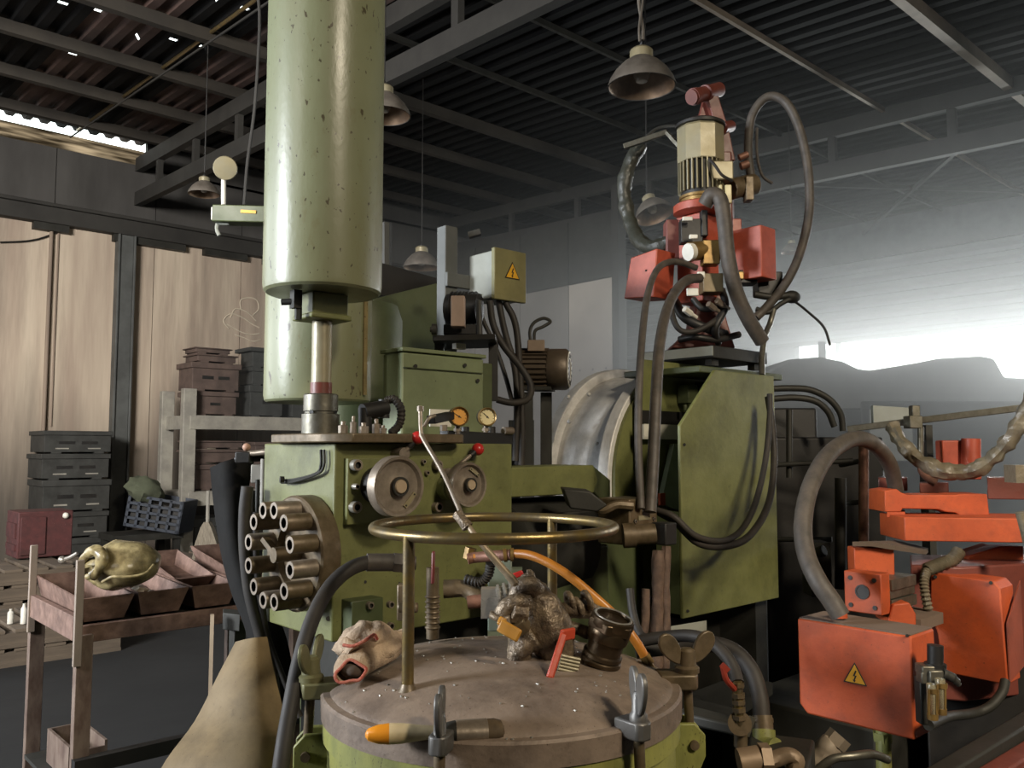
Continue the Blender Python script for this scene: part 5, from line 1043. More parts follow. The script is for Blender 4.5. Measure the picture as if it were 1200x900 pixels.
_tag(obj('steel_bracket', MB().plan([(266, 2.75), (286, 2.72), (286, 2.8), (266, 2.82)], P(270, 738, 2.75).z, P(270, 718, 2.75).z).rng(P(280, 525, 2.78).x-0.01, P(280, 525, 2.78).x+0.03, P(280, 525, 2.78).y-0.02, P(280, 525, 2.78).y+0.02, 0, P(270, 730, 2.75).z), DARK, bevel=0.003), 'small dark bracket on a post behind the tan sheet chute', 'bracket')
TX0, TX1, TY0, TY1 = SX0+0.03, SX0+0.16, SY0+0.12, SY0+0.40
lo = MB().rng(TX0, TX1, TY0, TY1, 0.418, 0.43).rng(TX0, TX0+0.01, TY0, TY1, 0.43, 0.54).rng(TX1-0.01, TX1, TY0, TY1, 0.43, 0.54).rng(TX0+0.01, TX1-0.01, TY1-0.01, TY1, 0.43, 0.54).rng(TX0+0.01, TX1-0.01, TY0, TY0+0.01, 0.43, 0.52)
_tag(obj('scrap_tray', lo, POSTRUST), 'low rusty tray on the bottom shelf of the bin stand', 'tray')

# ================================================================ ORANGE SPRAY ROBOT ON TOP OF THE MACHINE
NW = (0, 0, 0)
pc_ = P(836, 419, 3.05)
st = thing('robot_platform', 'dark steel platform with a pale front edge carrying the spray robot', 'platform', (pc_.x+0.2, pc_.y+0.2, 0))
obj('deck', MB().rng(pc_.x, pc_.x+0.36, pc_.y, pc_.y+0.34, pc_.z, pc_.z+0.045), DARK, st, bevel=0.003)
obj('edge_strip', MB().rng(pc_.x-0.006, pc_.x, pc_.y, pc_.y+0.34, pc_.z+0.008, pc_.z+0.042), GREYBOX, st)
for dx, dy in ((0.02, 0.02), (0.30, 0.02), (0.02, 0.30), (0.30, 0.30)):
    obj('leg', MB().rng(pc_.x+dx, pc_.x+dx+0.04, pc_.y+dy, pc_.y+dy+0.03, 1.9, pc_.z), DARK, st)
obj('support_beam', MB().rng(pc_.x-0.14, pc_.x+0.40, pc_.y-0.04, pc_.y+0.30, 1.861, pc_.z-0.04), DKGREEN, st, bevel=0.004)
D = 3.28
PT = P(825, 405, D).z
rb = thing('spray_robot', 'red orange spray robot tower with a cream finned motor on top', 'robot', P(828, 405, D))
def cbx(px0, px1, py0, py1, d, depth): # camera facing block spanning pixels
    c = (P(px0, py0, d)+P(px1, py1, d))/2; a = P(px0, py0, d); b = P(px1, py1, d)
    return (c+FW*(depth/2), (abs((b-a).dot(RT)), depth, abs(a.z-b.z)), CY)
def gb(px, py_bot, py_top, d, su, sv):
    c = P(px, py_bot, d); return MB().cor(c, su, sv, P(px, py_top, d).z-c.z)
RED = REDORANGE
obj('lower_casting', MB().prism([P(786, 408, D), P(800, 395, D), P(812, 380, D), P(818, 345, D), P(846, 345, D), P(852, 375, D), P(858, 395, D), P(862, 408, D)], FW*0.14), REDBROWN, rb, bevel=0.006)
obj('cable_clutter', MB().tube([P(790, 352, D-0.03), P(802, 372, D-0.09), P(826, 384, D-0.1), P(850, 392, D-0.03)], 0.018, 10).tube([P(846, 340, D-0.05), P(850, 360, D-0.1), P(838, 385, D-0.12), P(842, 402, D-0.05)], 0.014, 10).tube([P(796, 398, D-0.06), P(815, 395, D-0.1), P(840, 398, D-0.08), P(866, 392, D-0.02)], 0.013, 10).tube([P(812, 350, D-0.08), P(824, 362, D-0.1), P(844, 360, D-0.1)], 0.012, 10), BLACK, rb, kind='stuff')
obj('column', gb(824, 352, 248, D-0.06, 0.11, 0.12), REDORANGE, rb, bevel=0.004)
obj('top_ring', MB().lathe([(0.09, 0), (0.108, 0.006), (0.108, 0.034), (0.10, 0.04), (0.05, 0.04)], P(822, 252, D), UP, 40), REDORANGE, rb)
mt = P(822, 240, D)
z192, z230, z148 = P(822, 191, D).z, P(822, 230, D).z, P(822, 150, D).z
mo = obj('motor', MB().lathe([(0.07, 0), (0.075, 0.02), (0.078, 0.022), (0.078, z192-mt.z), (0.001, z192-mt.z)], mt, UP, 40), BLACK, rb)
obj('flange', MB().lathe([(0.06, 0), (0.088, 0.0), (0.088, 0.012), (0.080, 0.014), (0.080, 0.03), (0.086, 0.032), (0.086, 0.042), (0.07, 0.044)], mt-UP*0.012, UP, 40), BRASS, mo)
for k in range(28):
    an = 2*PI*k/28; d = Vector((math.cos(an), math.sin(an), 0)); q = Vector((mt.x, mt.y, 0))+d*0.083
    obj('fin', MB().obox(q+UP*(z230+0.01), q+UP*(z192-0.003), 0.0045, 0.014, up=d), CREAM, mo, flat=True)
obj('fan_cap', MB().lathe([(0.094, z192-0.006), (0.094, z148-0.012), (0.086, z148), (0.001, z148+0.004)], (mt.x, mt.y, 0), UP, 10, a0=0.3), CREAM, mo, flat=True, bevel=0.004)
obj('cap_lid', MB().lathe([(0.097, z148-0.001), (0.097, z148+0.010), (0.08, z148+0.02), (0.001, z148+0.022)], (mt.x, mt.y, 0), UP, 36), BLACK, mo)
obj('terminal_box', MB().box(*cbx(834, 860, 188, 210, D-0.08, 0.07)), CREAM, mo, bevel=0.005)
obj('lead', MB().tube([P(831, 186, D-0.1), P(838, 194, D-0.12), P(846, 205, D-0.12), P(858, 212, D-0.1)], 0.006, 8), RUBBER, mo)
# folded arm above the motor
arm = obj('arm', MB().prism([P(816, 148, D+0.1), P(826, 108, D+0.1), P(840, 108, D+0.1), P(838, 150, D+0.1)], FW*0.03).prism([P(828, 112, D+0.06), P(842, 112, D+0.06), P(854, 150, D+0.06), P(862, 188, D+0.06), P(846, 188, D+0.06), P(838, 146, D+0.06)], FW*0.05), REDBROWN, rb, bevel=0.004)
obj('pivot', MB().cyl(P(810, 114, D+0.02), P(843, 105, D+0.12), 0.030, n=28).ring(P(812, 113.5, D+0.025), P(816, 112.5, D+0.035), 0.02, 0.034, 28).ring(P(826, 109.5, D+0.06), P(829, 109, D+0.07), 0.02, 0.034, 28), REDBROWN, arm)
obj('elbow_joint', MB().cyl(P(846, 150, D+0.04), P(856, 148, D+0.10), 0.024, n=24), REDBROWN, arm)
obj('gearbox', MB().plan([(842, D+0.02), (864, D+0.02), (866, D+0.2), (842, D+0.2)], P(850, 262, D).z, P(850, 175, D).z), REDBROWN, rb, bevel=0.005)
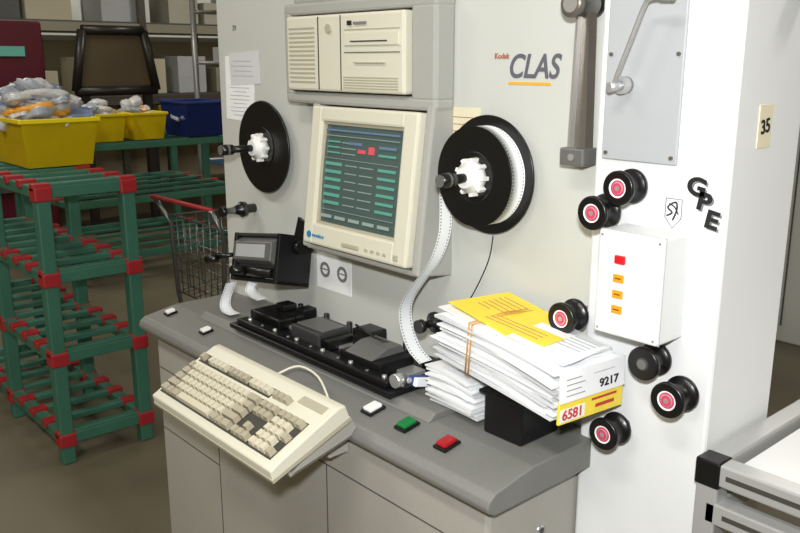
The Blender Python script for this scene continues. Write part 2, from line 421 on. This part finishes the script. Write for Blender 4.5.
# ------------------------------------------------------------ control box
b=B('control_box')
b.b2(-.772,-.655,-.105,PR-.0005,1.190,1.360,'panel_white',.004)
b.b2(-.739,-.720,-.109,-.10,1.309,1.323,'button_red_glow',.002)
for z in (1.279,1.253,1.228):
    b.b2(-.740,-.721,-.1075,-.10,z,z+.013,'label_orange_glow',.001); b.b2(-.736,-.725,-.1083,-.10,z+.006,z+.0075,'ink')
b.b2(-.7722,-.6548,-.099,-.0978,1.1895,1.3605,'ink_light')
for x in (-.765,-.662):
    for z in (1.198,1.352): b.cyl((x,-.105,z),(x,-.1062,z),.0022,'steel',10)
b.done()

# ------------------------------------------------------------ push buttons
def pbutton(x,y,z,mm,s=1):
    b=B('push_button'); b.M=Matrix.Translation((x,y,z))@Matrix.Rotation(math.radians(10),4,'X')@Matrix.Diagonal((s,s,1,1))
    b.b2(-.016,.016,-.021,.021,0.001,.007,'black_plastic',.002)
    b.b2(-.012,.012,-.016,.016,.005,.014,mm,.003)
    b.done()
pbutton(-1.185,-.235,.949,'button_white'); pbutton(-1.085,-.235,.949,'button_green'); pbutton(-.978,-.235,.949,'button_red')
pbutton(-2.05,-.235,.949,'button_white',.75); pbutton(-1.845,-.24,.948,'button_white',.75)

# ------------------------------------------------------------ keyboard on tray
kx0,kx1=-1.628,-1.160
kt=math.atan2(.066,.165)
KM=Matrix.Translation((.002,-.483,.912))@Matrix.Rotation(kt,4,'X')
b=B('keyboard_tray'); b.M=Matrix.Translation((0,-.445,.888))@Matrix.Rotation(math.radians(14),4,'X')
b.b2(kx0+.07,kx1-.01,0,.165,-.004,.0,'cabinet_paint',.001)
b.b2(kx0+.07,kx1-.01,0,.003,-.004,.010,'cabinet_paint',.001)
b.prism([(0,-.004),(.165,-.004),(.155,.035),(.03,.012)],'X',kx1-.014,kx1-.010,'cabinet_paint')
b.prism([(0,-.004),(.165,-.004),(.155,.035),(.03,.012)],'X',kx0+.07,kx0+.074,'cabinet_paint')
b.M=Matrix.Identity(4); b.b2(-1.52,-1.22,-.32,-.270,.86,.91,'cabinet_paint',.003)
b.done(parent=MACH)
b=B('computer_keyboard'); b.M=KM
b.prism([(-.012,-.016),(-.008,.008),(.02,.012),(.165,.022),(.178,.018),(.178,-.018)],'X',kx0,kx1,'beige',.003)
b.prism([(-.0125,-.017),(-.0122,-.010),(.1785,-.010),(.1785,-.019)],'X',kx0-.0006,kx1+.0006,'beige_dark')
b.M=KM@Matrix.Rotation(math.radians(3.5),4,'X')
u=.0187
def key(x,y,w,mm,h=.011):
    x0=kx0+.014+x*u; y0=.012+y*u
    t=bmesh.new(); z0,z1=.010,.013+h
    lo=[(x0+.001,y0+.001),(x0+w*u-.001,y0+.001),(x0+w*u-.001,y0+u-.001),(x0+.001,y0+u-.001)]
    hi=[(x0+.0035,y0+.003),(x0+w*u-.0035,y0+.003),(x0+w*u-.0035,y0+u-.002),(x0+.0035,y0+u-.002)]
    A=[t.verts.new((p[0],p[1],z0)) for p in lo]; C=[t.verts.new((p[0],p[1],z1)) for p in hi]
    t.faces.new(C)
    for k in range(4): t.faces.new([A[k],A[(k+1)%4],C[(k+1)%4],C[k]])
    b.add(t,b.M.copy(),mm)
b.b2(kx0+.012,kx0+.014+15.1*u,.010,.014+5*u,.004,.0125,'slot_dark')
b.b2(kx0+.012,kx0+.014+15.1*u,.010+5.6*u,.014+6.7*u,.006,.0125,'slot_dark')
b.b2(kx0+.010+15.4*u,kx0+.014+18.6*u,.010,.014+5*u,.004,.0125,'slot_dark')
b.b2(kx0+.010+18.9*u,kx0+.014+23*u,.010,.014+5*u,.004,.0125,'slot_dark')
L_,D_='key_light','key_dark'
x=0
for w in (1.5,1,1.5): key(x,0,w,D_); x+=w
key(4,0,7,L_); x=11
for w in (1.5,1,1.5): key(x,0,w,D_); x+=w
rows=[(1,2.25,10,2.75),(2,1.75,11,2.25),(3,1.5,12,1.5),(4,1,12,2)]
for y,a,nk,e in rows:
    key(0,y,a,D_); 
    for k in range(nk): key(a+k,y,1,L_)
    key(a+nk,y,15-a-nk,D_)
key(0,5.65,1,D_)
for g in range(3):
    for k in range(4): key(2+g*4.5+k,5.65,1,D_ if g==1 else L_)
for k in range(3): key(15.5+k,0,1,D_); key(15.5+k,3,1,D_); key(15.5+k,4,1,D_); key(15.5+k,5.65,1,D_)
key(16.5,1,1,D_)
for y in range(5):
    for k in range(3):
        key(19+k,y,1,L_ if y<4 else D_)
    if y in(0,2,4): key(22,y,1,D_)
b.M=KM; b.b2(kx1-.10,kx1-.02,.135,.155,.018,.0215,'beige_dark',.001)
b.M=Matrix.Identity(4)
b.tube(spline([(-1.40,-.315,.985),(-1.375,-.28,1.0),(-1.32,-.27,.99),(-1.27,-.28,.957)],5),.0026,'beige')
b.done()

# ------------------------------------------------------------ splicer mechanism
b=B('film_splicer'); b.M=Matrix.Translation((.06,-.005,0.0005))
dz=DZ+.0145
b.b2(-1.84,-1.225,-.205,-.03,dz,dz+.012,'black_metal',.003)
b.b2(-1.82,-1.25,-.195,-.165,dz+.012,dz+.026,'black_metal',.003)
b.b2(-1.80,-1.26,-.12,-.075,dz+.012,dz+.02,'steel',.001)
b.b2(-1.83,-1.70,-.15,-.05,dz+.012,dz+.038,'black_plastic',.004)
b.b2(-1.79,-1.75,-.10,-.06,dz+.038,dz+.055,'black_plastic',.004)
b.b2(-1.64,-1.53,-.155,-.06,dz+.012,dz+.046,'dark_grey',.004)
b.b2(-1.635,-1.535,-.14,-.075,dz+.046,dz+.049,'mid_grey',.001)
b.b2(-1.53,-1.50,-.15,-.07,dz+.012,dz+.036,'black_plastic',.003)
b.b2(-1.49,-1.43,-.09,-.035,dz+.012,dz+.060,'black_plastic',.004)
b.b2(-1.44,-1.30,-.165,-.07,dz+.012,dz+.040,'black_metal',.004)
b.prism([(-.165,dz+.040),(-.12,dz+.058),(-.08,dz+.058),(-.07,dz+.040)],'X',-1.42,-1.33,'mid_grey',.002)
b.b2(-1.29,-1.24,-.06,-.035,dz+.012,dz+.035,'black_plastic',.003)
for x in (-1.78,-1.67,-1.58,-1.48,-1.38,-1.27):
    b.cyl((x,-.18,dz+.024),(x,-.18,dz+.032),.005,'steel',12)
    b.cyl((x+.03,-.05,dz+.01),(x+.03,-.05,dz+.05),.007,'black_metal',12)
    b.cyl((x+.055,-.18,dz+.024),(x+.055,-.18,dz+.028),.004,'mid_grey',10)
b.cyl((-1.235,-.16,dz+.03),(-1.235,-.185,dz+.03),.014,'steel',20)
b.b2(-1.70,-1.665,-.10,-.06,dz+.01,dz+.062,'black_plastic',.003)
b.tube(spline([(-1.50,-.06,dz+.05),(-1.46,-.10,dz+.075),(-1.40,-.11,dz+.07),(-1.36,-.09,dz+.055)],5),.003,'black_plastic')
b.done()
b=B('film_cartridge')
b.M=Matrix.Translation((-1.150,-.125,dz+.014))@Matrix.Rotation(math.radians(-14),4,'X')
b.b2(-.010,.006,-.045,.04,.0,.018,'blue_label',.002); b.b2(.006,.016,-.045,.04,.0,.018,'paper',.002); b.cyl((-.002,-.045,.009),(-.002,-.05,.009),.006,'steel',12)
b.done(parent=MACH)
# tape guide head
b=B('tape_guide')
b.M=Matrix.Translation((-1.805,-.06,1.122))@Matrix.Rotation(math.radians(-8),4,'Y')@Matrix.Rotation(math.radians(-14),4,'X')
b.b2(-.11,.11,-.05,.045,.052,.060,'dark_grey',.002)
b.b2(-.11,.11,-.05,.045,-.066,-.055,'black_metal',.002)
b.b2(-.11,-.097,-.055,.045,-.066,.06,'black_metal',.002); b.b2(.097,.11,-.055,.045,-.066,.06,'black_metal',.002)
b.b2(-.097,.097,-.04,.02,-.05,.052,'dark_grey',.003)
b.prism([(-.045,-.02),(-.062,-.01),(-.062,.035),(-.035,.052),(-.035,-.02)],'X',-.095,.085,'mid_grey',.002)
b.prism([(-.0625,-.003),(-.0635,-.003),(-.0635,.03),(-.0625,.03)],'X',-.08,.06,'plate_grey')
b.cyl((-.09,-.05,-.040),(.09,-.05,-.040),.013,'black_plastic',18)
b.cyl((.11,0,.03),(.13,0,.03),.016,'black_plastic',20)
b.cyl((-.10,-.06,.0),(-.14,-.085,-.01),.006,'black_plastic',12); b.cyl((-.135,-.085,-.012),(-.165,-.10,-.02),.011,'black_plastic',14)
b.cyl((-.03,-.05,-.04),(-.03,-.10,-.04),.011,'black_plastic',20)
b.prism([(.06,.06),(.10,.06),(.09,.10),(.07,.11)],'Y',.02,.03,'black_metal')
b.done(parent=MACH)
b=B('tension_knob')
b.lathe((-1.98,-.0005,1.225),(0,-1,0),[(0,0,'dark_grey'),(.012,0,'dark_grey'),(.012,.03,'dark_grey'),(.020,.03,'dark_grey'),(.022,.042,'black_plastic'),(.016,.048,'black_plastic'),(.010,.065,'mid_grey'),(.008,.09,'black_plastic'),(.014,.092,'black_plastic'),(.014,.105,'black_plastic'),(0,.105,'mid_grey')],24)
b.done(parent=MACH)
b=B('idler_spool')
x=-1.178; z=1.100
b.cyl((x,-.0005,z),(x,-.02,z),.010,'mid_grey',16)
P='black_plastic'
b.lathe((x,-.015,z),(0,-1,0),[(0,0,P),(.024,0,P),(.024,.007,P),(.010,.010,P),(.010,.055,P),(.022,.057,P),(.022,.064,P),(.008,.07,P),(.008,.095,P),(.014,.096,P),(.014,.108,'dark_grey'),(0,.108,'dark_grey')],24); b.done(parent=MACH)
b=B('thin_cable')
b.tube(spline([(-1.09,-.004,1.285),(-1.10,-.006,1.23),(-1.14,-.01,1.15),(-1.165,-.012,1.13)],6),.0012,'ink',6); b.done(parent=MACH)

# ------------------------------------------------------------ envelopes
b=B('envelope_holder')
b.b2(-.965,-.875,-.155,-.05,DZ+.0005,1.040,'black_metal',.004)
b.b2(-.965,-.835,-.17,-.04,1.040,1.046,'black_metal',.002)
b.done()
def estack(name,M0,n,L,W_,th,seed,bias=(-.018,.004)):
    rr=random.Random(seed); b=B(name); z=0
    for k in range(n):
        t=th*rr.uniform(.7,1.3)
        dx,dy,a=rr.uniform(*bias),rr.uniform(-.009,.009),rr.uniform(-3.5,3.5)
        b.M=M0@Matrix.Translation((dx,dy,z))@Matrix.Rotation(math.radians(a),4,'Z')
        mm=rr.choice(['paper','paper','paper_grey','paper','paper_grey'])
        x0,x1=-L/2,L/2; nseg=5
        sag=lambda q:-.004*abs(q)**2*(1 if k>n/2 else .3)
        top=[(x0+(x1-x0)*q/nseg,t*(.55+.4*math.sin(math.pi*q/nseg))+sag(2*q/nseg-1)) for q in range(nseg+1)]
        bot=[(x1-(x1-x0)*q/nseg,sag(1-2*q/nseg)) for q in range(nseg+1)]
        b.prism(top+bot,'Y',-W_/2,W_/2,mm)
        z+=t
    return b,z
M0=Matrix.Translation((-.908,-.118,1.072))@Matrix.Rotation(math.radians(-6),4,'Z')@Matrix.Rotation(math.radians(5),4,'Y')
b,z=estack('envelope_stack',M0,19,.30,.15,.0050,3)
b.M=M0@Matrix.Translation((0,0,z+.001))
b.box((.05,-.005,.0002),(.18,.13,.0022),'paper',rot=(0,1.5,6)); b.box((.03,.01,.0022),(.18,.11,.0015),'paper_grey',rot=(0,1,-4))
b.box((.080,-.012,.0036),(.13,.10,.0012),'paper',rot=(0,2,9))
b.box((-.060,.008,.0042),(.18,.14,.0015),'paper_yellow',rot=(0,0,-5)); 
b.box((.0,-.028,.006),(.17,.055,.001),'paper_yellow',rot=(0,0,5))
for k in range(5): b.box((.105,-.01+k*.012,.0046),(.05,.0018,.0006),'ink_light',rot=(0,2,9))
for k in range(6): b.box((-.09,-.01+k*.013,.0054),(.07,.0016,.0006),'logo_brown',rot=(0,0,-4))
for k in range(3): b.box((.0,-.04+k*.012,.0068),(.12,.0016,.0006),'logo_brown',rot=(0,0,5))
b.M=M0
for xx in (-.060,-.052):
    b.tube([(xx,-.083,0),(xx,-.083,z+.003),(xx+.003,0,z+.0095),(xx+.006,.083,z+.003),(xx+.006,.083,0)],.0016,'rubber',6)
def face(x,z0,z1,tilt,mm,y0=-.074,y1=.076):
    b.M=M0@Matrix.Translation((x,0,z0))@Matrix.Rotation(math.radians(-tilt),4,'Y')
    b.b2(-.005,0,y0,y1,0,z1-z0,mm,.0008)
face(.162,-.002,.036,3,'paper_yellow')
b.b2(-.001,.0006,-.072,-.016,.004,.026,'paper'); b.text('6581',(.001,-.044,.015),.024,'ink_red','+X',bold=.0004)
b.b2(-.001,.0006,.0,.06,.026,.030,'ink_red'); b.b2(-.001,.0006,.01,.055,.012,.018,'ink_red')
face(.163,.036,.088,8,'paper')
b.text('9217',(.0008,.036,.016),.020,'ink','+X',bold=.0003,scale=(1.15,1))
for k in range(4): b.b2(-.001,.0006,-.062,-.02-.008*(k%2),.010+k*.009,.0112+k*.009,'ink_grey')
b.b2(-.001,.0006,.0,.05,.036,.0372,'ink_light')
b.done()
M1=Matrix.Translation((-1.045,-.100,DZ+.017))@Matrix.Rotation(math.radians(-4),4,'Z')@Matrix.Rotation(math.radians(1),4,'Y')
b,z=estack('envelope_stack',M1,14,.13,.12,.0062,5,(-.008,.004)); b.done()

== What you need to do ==
Reproduce only the lines from the beginning of the data through the line that contains "bin stand', 'tray')", both included, and please drop the pictures.

== Output for this exercise ==
Continue the Blender Python script for this scene: part 5, from line 1043. More parts follow. The script is for Blender 4.5. Measure the picture as if it were 1200x900 pixels.
_tag(obj('steel_bracket', MB().plan([(266, 2.75), (286, 2.72), (286, 2.8), (266, 2.82)], P(270, 738, 2.75).z, P(270, 718, 2.75).z).rng(P(280, 525, 2.78).x-0.01, P(280, 525, 2.78).x+0.03, P(280, 525, 2.78).y-0.02, P(280, 525, 2.78).y+0.02, 0, P(270, 730, 2.75).z), DARK, bevel=0.003), 'small dark bracket on a post behind the tan sheet chute', 'bracket')
TX0, TX1, TY0, TY1 = SX0+0.03, SX0+0.16, SY0+0.12, SY0+0.40
lo = MB().rng(TX0, TX1, TY0, TY1, 0.418, 0.43).rng(TX0, TX0+0.01, TY0, TY1, 0.43, 0.54).rng(TX1-0.01, TX1, TY0, TY1, 0.43, 0.54).rng(TX0+0.01, TX1-0.01, TY1-0.01, TY1, 0.43, 0.54).rng(TX0+0.01, TX1-0.01, TY0, TY0+0.01, 0.43, 0.52)
_tag(obj('scrap_tray', lo, POSTRUST), 'low rusty tray on the bottom shelf of the bin stand', 'tray')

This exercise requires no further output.